Section titled “Performance”
  • Keep auth handlers lightweight and fast
  • Cache validation results when appropriate
  • Use efficient token validation methods
  • Minimize external API calls in auth handlers

Error Handling

Section titled “Error Handling”
#[auth]
pub async fn robust_auth_handler() {
    let args: Vec<String> = std::env::args().collect();


    // Always validate input
    if args.len() < 2 {
        eprintln!("No auth context provided");
        std::process::exit(1);
    }


    // Parse with proper error handling
    let context: serde_json::Value = match serde_json::from_str(&args[1]) {
        Ok(ctx) => ctx,
        Err(e) => {
            eprintln!("Failed to parse auth context: {}", e);
            std::process::exit(1);
        }
    };


    // Validate required fields
    let token = match context.get("token").and_then(|t| t.as_str()) {
        Some(t) => t,
        None => {
            eprintln!("Missing token in auth context");
            std::process::exit(1);
        }
    };


    // Your validation logic here
    if !is_valid_token(token) {
        eprintln!("Invalid token");
        std::process::exit(1);
    }


    println!("Authentication successful");
}

Multiple Auth Handlers

Section titled “Multiple Auth Handlers”

You can create multiple auth handlers, but the system will use the first one as the default for all auth = true routes:

// This will be the default auth handler (first defined)
#[auth]
pub async fn jwt_auth() {
    // JWT validation logic
}


// Additional auth handlers (for future extensibility)
#[auth]
pub async fn api_key_auth() {
    // API key validation logic
}


// All routes with auth = true will use jwt_auth (the first handler)
#[route(method = "GET", path = "/user/profile", auth = true)]
pub async fn user_profile() -> String { "User profile".to_string() }


#[route(method = "GET", path = "/api/data", auth = true)]
pub async fn api_data() -> String { "API data".to_string() }


#[route(method = "DELETE", path = "/admin/users", auth = true)]
pub async fn delete_user() -> String { "User deleted".to_string() }

Note: Currently, all protected routes use the same default auth handler.

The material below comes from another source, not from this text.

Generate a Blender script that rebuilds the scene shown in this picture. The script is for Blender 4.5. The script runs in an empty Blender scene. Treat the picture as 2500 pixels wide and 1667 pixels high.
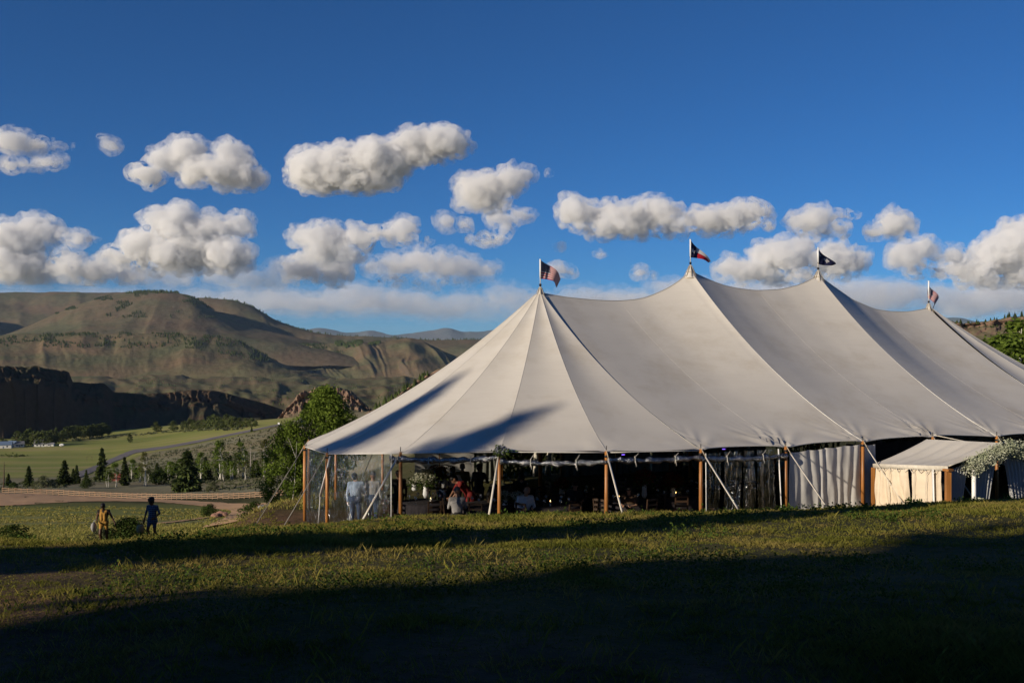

Future versions may support specifying different handlers per route.

Testing Auth Handlers

Section titled “Testing Auth Handlers”

You can test auth handlers directly by running their generated binaries:

Terminal window
# Test with valid auth context
echo '{"token": "valid-jwt-token", "user_id": "123"}' | \
  cargo run --bin my_auth_handler_auth


# Test with invalid context
echo '{"invalid": "context"}' | \
  cargo run --bin my_auth_handler_auth

Integration with Local Development

Section titled “Integration with Local Development”

During local development, the Rusteze dev server automatically:

  1. Intercepts requests to protected routes
  2. Extracts authentication context from headers
  3. Calls the appropriate auth handler binary
  4. Allows or denies the request based on the auth result

This provides a seamless development experience that mirrors production behavior.